Adam: Not really. It started out being centred around Germany, the Netherlands, France and whatnot, but over the years with every album cycle it’s started to even out a little. We still have a lot of business in central Europe, but the UK is always a lovely place to come back to, we always have a huge amount of fun with you guys – we played Reading and Leeds Festival last summer and had an absolute blast, like you mentioned Download was amazing to have that many people turn up for our show, so we can’t wait to get back.
Awesome! And I did notice that when you come back to the UK on your full tour, you’re finishing up in London on Halloween. Given your love for a massive party, you’ve got to be planning something special for then, right?
Adam: Ohhh, I’ll have to add that to my ‘remember to do’ list, you’ve caught me out a bit! We’ll cook something up, I’m sure!
Excellent! And once the tour’s finished, you’re playing the Porsche Arena in Germany in February next year. Give that you’ve announced that so far in advance, would it be fair to say that show is a big deal?
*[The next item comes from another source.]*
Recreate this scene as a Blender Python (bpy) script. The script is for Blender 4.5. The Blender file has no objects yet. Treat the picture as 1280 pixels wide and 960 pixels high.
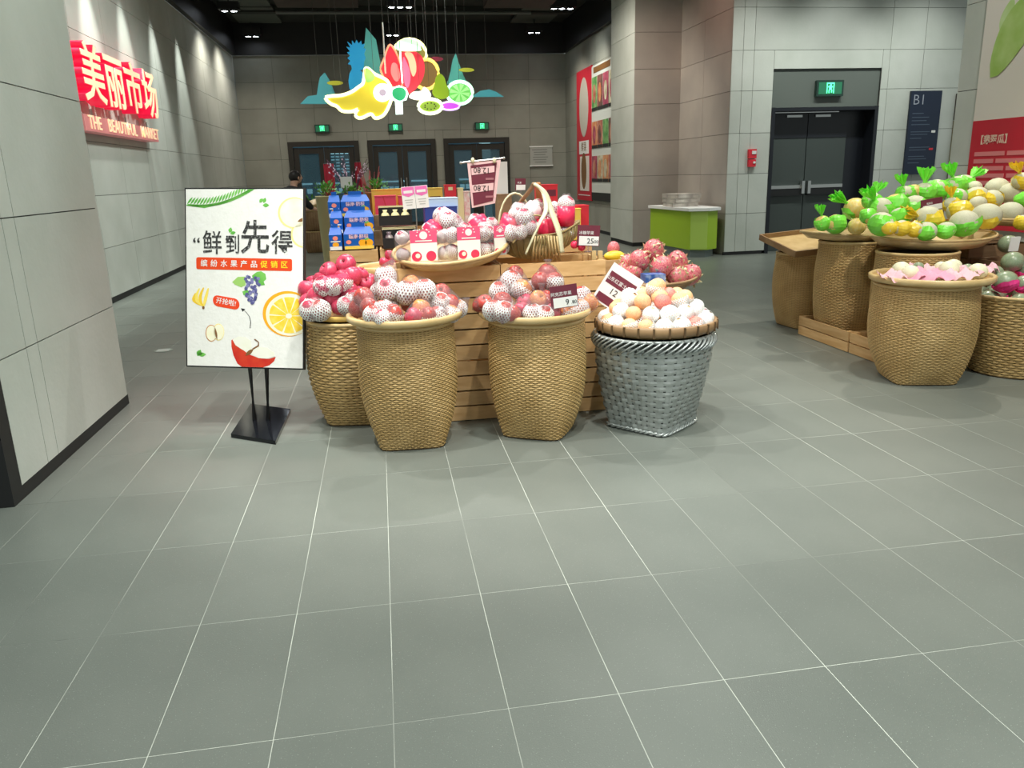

Adam: Yeah, I think it was more that it was the first available date rather than anything special – it would have probably ended up with the rest of the fall shows but there weren’t any dates available around that time. Either way though, we’ll probably go back out after New Year anyway, so it’ll join up again and become one of several stops on the next leg of the tour.
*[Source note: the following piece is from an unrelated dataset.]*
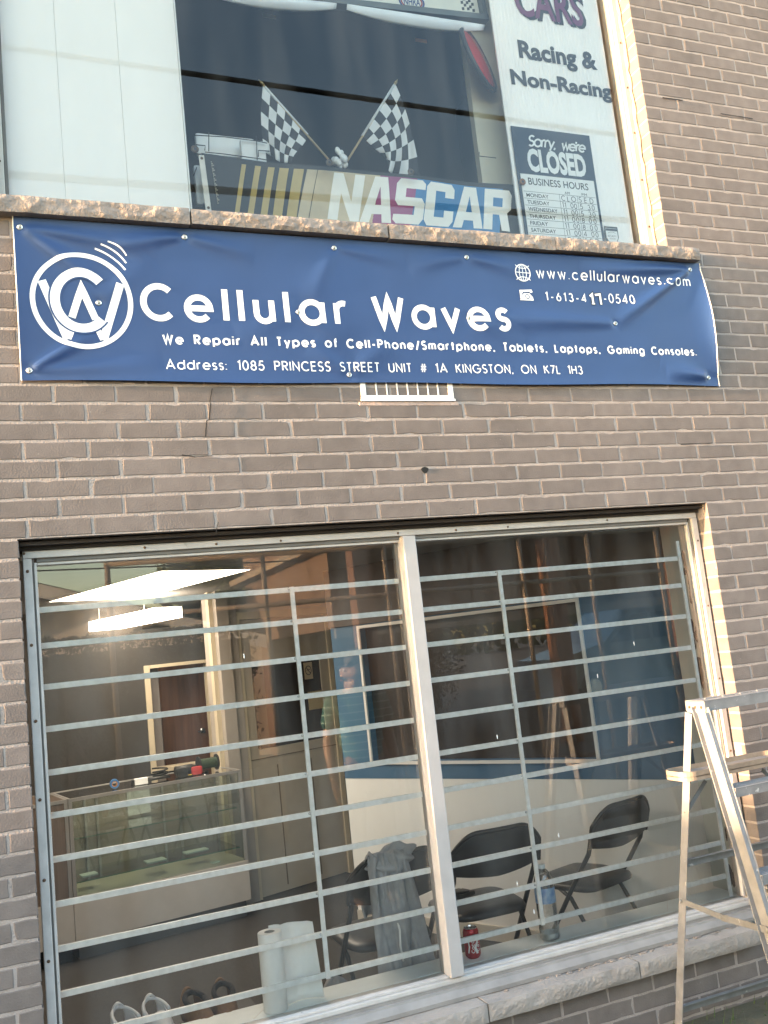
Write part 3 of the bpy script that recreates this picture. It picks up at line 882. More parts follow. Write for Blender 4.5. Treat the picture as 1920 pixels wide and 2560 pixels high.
# white boards behind the left part of the glass
PANELW = mat('milky white board', (0.88, 0.85, 0.83), 0.5, var=.02, vscale=2, spots=(1.2, .70, (.80, .80, .78)))
wp = thing('window_board', 'tall milky white board in three strips closing the left side of the upper window', 'board', (.44, .16, 3.42))
m = MB(); m.box(.094, .792, .1605, .164, 3.40, 5.42); m.build('backing', mat('board backing', (.62, .63, .62), .7), wp)
for (a, b) in ((.094, .3014), (.3023, .5459), (.5468, .792)):
    m = MB(); m.box(a, b, .152, .160, 3.40, 5.42, 0, .001); m.build('board_strip', PANELW, wp)
m = MB(); m.box(.7935, .7990, .146, .164, 3.40, 5.42); m.build('edge_trim', PUREW, wp)

# tall white corrugated board with the painted words
CORR = mat('white corrugated plastic', (0.88, 0.85, 0.83), 0.45, var=.02)
sb = thing('lettered_board', 'tall white ribbed board with painted purple and black words right of the flags', 'sign', (2.7, .15, 3.42))
m = MB()
x = 2.372; pr = []
while x < 3.024:
    pr += [(x, .152), (x + .016, .1505), (x + .018, .1535)]; x += .020
pr += [(3.024, .152), (3.024, .160), (2.372, .160)]
m.prism([(a, b, 3.40) for a, b in pr], (0, 0, 2.02))
m.build('ribbed_sheet', CORR, sb)
LETB = mat('black lettering', (0.022, 0.026, 0.036), 0.45)
PURP = mat('purple lettering', (0.17, 0.045, 0.12), 0.45)
yl = .1485
def box_of(pts, y):
    q = [at(a, b, y=y) for a, b in pts]
    return min(p.x for p in q), max(p.x for p in q), min(p.z for p in q), max(p.z for p in q)
t = MB()
block(t, 'Racing &', at(1297, 130, y=yl).x, at(1491, 150, y=yl).x, at(1430, 176, y=yl).z - .005, at(1300, 100, y=yl).z, flat(yl), bold=.036)
block(t, 'Non-Racing', at(1278, 200, y=yl).x, at(1529, 230, y=yl).x, at(1515, 256, y=yl).z, at(1285, 170, y=yl).z - .008, flat(yl), bold=.036)
t.build('black_lettering', LETB, sb, recalc=False)
t = MB()
zb = at(1385, 55, y=yl).z
block(t, 'CARS', at(1294, 20, y=yl).x, at(1464, 40, y=yl).x, zb - .012, zb + .185, flat(yl), bold=.030, mi=1)
block(t, 'CARS', at(1288, 20, y=yl).x, at(1457, 40, y=yl).x, zb, zb + .195, flat(yl - .0015), bold=.018, mi=0)
t.build('purple_lettering', [PURP, LETB], sb, recalc=False)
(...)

Do you have any particular favourite songs off Club Majesty?
Adam: Well, put it this way, I have very few I don’t like! I like all of it but Fireman & Dancer is very close to my heart as it was one of the first songs cut for the record. Undercover is another, as is Can’t Fight the Disco for many, many reasons. But I’m proud of the whole album actually, I think it’s some of our finest works.
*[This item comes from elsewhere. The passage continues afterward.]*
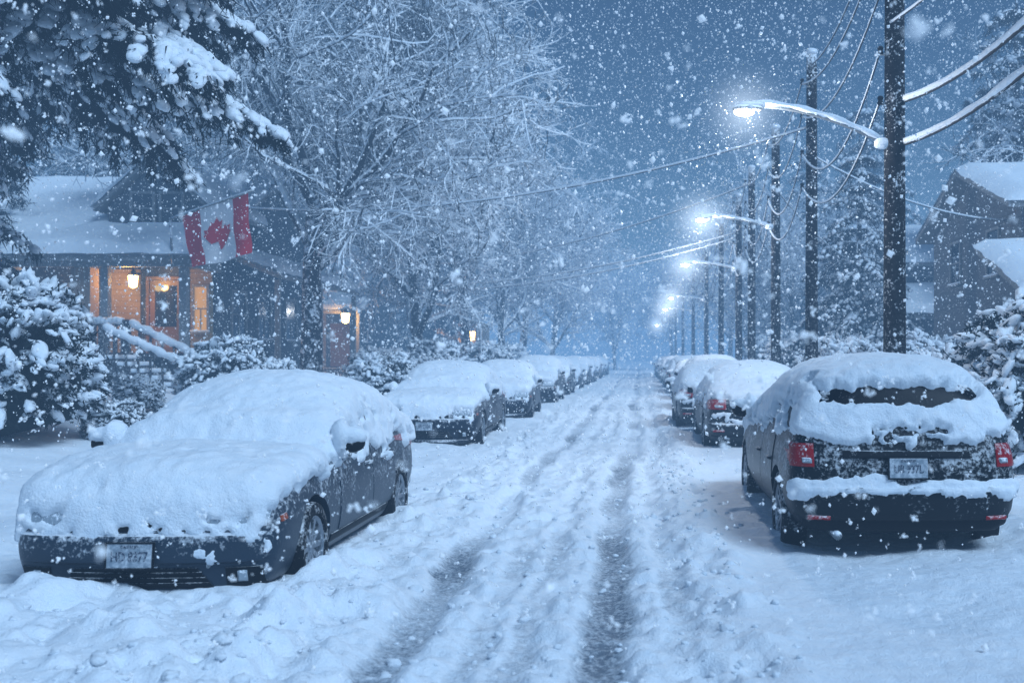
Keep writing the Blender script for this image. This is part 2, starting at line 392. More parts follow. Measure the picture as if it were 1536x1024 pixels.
def wheel_meshes(R):
    w = .105; ri = R*.68
    tv, tf = lathe_x([(-w*.8, ri), (-w, ri+.02), (-w*1.02, R*.86), (-w*.88, R*.97), (-w*.6, R), (w*.6, R), (w*.88, R*.97), (w*1.02, R*.86), (w, ri+.02), (w*.8, ri)])
    tyre = patch_mesh('tyre', [(tv, tf)], M_RUB)
    parts = [lathe_x([(w*.82, ri+.012), (w*.86, ri), (w*.7, ri-.02), (-.02, ri-.03), (-.06, ri-.05), (-.06, 0.0)]), lathe_x([(w*.7, 0.), (w*.7, .045), (w*.6, .06), (0, .065)], 20)]
    for k in range(10):
        a = 2*pi*k/10; c_, s_ = cos(a), sin(a); V = []
        for (rr, ww, xx) in ((.04, .018, w*.62), (ri-.01, .02, w*.74)):
            for sg in (-1, 1):
                for dx in (0, -.035): V.append((xx+dx, rr*c_-sg*ww*s_, rr*s_+sg*ww*c_))
        parts.append((V, [[0, 2, 6, 4], [1, 5, 7, 3], [0, 4, 5, 1], [2, 3, 7, 6], [0, 1, 3, 2], [4, 6, 7, 5]]))
    return tyre, patch_mesh('rim', parts, M_RIM)
def st1(y, *a, dy=(0, 0, 0, 0)): return (y+dy[0], y+dy[1], y+dy[2], y+dy[3])+a
SEDAN = [st1(-2.15, .14, .78, .44, .84, .70, .78, .78, .58, dy=(.0, -.03, .02, .06)),
 st1(-2.03, .12, .86, .48, .91, .80, .84, .88, .65), st1(-1.75, .12, .87, .52, .93, .86, .87, .94, .69),
 st1(-1.2, .12, .87, .55, .93, .92, .87, .975, .72), st1(-.90, .12, .87, .56, .93, .93, .87, .985, .74),
 st1(-.20, .12, .87, .56, .93, .98, .86, 1.43, .70), st1(.35, .12, .87, .56, .93, .99, .86, 1.51, .71),
 st1(1.0, .12, .87, .56, .93, 1.0, .85, 1.47, .68), st1(1.72, .14, .86, .58, .92, 1.0, .84, 1.14, .66),
 st1(2.03, .2, .82, .6, .89, .99, .81, 1.06, .64), st1(2.2, .26, .72, .62, .81, .95, .75, 1.0, .58, dy=(0, .03, 0, -.04))]
SUV = [st1(-2.12, .24, .72, .55, .82, .80, .76, .90, .58, dy=(0, -.04, .02, .08)),
 st1(-1.95, .24, .84, .6, .90, .90, .84, .98, .64), st1(-1.5, .24, .87, .6, .93, .97, .87, 1.05, .68),
 st1(-1.1, .24, .88, .6, .94, 1.01, .88, 1.10, .72), st1(-.85, .24, .88, .6, .94, 1.03, .88, 1.15, .74),
 st1(-.15, .24, .88, .6, .94, 1.04, .87, 1.54, .69), st1(.7, .24, .88, .62, .94, 1.06, .87, 1.63, .71),
 st1(1.55, .24, .88, .64, .94, 1.08, .88, 1.61, .69), st1(1.93, .27, .87, .66, .94, 1.07, .87, 1.53, .66, dy=(.07, .05, 0, -.07)),
 st1(2.1, .31, .84, .68, .90, 1.03, .84, 1.43, .60, dy=(.05, .08, 0, -.15))]
def text_mesh(s, size, mat):
    cu = bpy.data.curves.new('t', 'FONT'); cu.body = s; cu.size = size; cu.align_x = 'CENTER'; cu.align_y = 'CENTER'; cu.extrude = .0015; cu.offset = .0010*size/.07
    o = temp_obj(cu); me = evaluated(o, 't'); bpy.data.objects.remove(o); me.materials.clear(); me.materials.append(mat); return me
def plate(parent, x, y, z, facing, txt, txt2):
    p = obj('license_plate', mesh_np('license_plate', [boxg(-.15, .15, -.006, .006, -.077, .077)], [M_PLATE], False), parent, (x, y, z), (radians(-6 if facing < 0 else 6), 0, 0))
    md = p.modifiers.new('b', 'BEVEL'); md.width = .004
    rot = (radians(90), 0, 0) if facing < 0 else (radians(90), 0, radians(180))
    t = obj('plate_lettering', text_mesh(txt, .072, M_INK), p, (0, .009*facing, -.008), rot)
    t.scale = (.9, 1.2, 1)
    t = obj('plate_lettering', text_mesh(txt2, .026, M_INK), p, (0, .009*facing, .056), rot)
    f = obj('plate_frame', mesh_np('plate_frame', [boxg(-.16, .16, -.012, .004, .078, .088), boxg(-.16, .16, -.012, .004, -.088, -.078), boxg(-.16, -.151, -.012, .004, -.078, .078), boxg(.151, .16, -.012, .004, -.078, .078)], [M_BLK], False), p)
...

Do you think you’ve finally got a quintessential ROYAL REPUBLIC album in terms of sound, or have they all had their own qualities?
Adam: I’d say that we came into our own on Weekend Man. When we released [debut album] We Are the Royal we had only played about five shows when we had that record out, but to expect a band to have their entire identity and sound to be cemented at that time in their career is not really fair; we wouldn’t have expected that at least! We all feel that we made that with Weekend Man and Club Majesty is building on that but opening up the door more and not hiding influences or stuff like that anymore. We decide what’s ROYAL REPUBLIC, no-one else.
Yeah, that’s fair! One of the other questions that pops up a lot when discussing you is the idea of ‘guilty pleasures’ and I know that you’re very firm as a band to say that you don’t believe in them and there’s only pleasure, but do you have any, even secretly?
Adam: No, not at all! [laughs]
Didn’t think so! So what sort of stuff was influencing you when you wrote Club Majesty?
Adam: I think the same stuff was influencing us as the rest of the albums, it’s just that this time we weren’t afraid to use them at all. So many bands would back off when faced with a choice of left or right; they’d go right and say ‘No, we can’t do this because people would think we were a boyband or this and that’. We just went ‘Wouldn’t it be fun to go left?’ and we kinda stuck with that feeling because there’s something about that really works for us, that turns us on and hopefully the other people can hear it as well.
Well I think Club Majesty will send you onto the next level; it’s a wonderful piece of music and you deserve all the plaudits you will get with it. Adam, thank you very much for speaking to me today.
Adam: Thank you for your kind words!
Club Majesty is out now via Nuclear Blast Records.